Comfortable and Furious

Frankenstein (2025)

Written & Directed by Guillermo del Toro.

With: Oscar Isaac as the mad, bad and dangerous to know Doctor Frankenstein in a markedly one note performance (the character is written that way.) he starts out as a prick and remains so until a death bed conversion.) The youthful Vic Frankenstein is a mamas boy with Oedipal issues. His mom and romantic interest are played by the same actress, so there.

Jacob Elordi as The Creature, lookin’ for love in all the wrong places. We learn he enjoys some of the attributes of the X Man Wolverine, sans retractable claws and muttonchops whiskers.

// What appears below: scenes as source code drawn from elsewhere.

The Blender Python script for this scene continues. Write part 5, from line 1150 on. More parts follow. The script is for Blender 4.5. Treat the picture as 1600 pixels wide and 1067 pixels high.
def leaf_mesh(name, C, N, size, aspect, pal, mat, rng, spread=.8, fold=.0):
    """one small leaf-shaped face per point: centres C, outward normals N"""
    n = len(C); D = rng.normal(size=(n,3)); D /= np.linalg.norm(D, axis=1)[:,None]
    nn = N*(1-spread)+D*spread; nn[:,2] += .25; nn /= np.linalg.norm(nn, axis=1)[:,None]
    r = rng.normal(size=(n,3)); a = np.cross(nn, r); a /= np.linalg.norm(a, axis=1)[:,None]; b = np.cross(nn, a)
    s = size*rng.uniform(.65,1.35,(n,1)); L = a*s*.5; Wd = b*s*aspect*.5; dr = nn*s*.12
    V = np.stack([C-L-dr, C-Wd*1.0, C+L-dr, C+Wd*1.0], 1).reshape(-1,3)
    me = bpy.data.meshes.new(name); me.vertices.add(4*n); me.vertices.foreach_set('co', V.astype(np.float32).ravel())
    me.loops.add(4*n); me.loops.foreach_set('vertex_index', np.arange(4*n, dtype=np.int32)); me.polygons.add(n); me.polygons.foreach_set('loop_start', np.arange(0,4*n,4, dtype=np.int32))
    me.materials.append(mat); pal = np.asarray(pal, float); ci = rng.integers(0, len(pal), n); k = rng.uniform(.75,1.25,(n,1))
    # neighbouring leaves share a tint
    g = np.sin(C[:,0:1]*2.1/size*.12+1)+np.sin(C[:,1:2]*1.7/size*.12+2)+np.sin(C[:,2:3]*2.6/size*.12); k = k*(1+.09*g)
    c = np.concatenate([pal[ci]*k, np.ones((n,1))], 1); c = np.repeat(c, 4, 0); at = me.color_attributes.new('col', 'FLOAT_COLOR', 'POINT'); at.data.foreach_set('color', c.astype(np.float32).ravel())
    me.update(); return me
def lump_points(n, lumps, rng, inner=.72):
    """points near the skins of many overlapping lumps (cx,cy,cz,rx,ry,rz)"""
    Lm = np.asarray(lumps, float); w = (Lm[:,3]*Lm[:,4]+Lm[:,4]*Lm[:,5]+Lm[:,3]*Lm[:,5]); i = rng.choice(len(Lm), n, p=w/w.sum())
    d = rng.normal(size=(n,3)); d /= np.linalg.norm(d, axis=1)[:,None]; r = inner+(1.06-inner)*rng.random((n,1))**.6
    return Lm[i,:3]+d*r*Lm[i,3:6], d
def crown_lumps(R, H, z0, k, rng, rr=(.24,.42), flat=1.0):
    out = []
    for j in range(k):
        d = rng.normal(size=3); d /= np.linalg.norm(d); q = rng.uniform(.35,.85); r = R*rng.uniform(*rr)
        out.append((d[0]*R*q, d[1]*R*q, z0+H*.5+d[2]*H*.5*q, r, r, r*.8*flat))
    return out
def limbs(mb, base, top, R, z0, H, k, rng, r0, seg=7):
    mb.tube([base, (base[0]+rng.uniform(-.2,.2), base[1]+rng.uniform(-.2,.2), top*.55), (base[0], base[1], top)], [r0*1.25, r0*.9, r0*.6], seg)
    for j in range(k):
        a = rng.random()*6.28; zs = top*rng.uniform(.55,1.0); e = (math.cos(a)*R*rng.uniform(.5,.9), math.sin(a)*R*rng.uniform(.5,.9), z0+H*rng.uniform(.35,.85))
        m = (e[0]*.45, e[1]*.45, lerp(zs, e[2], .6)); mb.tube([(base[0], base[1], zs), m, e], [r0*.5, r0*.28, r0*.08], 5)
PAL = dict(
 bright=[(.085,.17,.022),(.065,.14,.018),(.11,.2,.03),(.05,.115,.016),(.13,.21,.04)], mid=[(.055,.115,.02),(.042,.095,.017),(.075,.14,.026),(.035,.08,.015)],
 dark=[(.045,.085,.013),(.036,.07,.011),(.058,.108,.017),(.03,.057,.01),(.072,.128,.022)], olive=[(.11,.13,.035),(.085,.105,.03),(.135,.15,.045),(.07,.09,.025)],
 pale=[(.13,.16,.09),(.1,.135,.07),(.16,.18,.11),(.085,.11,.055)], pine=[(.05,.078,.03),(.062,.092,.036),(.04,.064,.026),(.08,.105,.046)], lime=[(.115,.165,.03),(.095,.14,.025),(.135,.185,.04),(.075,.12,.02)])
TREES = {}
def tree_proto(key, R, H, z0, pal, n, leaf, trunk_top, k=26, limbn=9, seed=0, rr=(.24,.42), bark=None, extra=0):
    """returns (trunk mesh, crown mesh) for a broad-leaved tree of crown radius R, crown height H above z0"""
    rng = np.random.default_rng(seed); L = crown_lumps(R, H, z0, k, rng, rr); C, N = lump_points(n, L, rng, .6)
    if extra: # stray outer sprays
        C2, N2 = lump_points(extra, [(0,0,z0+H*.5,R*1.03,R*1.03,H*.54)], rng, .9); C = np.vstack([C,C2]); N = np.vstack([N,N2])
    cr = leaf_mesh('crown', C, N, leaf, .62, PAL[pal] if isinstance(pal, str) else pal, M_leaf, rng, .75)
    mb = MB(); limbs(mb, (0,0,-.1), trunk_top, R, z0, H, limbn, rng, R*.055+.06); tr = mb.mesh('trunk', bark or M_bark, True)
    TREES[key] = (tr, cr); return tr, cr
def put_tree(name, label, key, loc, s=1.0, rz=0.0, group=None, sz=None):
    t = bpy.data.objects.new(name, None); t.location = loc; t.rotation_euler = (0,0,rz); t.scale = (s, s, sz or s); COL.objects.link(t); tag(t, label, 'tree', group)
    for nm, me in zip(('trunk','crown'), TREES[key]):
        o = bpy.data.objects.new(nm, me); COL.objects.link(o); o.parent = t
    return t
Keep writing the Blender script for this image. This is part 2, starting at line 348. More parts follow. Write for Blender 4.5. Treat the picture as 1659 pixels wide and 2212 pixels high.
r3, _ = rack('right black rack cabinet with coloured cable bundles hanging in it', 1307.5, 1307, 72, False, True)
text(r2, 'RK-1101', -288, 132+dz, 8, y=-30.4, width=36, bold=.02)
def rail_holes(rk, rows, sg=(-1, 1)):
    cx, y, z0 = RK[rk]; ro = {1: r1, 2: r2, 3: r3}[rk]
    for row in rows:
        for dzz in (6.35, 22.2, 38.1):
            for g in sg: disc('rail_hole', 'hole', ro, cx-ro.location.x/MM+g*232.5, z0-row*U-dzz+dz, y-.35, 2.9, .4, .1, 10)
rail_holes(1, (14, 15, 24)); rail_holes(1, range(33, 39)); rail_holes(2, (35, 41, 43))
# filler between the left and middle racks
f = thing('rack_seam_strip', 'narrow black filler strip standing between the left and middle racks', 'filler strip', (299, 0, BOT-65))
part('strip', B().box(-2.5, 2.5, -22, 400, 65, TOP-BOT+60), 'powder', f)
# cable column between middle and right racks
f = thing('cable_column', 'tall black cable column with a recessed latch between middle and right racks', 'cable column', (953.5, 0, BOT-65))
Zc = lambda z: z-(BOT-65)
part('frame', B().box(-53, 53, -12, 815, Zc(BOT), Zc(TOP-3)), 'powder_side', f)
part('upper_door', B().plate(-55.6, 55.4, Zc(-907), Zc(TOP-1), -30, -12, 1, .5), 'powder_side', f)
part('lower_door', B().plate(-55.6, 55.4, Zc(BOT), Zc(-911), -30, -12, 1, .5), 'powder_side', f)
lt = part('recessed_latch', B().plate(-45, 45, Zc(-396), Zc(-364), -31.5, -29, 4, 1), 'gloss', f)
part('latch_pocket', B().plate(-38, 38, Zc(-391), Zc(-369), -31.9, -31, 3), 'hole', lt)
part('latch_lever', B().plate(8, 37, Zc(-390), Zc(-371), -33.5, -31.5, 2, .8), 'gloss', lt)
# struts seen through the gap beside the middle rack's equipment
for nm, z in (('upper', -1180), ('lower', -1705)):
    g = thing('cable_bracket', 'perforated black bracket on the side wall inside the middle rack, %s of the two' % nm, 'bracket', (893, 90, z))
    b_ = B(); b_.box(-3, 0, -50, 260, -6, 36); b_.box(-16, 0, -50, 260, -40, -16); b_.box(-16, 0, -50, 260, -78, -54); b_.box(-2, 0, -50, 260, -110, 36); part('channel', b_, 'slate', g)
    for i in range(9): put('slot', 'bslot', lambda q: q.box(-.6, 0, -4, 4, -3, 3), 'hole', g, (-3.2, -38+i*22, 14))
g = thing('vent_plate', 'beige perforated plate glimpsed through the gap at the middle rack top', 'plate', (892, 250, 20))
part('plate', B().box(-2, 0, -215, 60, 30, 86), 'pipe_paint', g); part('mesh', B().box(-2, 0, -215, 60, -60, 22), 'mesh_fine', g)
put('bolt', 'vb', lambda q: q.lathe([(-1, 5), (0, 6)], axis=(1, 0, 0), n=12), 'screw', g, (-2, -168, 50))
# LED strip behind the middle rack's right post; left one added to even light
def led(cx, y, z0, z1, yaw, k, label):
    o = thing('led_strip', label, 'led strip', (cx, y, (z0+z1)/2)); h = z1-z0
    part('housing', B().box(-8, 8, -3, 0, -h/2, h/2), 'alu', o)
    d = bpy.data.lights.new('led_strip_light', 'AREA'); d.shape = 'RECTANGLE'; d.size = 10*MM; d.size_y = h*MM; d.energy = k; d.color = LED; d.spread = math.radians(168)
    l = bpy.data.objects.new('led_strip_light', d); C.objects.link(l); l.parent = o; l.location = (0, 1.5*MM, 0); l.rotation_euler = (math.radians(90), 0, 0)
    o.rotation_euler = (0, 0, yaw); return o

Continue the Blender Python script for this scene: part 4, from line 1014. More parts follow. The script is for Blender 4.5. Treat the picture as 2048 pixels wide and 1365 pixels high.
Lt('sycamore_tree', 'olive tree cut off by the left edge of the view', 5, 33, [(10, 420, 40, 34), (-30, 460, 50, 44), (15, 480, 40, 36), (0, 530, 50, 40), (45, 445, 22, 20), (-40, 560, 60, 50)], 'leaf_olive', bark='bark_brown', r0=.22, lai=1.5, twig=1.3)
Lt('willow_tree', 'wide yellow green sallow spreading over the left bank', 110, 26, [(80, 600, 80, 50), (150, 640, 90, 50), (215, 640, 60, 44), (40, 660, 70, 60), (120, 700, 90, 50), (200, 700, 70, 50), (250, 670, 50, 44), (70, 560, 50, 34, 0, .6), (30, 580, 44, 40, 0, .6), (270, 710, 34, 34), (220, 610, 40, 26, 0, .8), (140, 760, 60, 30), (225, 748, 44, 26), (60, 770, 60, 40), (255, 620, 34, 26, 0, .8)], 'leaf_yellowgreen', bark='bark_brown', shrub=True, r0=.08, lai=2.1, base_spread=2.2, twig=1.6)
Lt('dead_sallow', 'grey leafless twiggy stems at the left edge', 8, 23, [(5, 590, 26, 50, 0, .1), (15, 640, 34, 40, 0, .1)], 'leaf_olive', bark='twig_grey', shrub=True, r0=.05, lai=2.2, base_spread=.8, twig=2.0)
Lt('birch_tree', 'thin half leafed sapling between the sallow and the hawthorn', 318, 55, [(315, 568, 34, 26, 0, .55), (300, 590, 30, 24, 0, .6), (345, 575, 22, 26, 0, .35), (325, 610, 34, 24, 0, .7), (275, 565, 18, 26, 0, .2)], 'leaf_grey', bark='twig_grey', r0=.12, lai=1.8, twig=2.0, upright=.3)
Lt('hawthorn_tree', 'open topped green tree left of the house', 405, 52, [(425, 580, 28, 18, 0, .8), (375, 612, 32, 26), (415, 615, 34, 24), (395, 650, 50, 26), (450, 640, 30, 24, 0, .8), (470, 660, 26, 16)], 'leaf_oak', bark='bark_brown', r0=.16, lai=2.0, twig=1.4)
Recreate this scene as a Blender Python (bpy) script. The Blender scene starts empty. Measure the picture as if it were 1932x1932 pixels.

He’s a fast healer and is immortal (I must say, Frankenstein is one hell of a doctor). He is endowed with super strength and could likely fly if he gave it any thought. He’s a full service Super Hero stitched up out of dead parts and enlivened by good old fashioned electricity of the Ben Franklin variety, lighting. 

Mia Goth as Baroness Claire Frankenstein, Victor’s late mother who died in childbirth, the Rebecca to young Victor’s Mrs. Danvers of this story.

Mia Goth as Lady Elizabeth Harlander, a young woman with a interest in bugs, so interested in fact she offers her life to protect, you guested it, the Creature, Mr Big Bug hisself. Zero on-screen chemistry between this cutie-pie and Victor.

Christoph Waltz as Henrich Harlander, Elizabeth’s Daddy Warbucks uncle, the bank for the mad doctor. His only real function in the story is to introduce Elizabeth to Victor.

The screenplay seems like something out of a collaboration between August Strindberg and Flannery O’Connor yet full of Wagnerian bombast and Hollywood pretense. There is no dialogue, no, the players engage in profound monologues which might seem profound and insightful to a fifth grader.

A note on narcotic tissue in del Toroland. That dead tissue doesn’t stink here is but one of the puzzlements in this, one of 423 versions of Frankenstein.

For reasons unstated, the time of the story has transversed the decades from the late 1700s in the novel and has been plunked down in 1857. Why 1857?

The Second Opium War? The UK desire to sell Indian opium to China (Capitalist Free Enterprise). Dred Scott v. Sandford (BOO!)? No. The Indian Army Rebellion? Nope, although I am sensing a pattern. 

Could be because Frankenstein could have the revolver he used to try to shoot the Critter, I mean Creature in 1857, something denied to him in the late 1790s. He’s a lousy shot so it made no difference anyway. (Note to Guillermo: There was no dynamite in 1857)

Sexual symbols, boy has Guillermo got ’em. The tower containing the lab where Victor stitches together body parts and galvanized into action is one big phallic symbol, and get this, it contains a bunch of smaller phalli. However, a hole tower central representing ”lady bits” (this is Victorian times, after all) is used for refuge disposal. 

Guillermo can frame a shot like a Dutch Master for sure. Photography is beautiful. Make-up, hair (would it have killed Oscar Isaac to run a comb through that unruly mess?) wardrobe and art direction excellent. But, beautiful production design does not necessarily a good movie make. Brew a pot of strong coffee before starting this two an a half snoozer. James Whales’ 1931 version is a much better film and is only70 minutes long.

Jacob Elordi emotes. 

The hashtag is ,this is the film Guillermo del Toro was born to make. Lets hope he’s born again, but with an original idea for a movie and not yet another remake. The genius tag sort of demands it.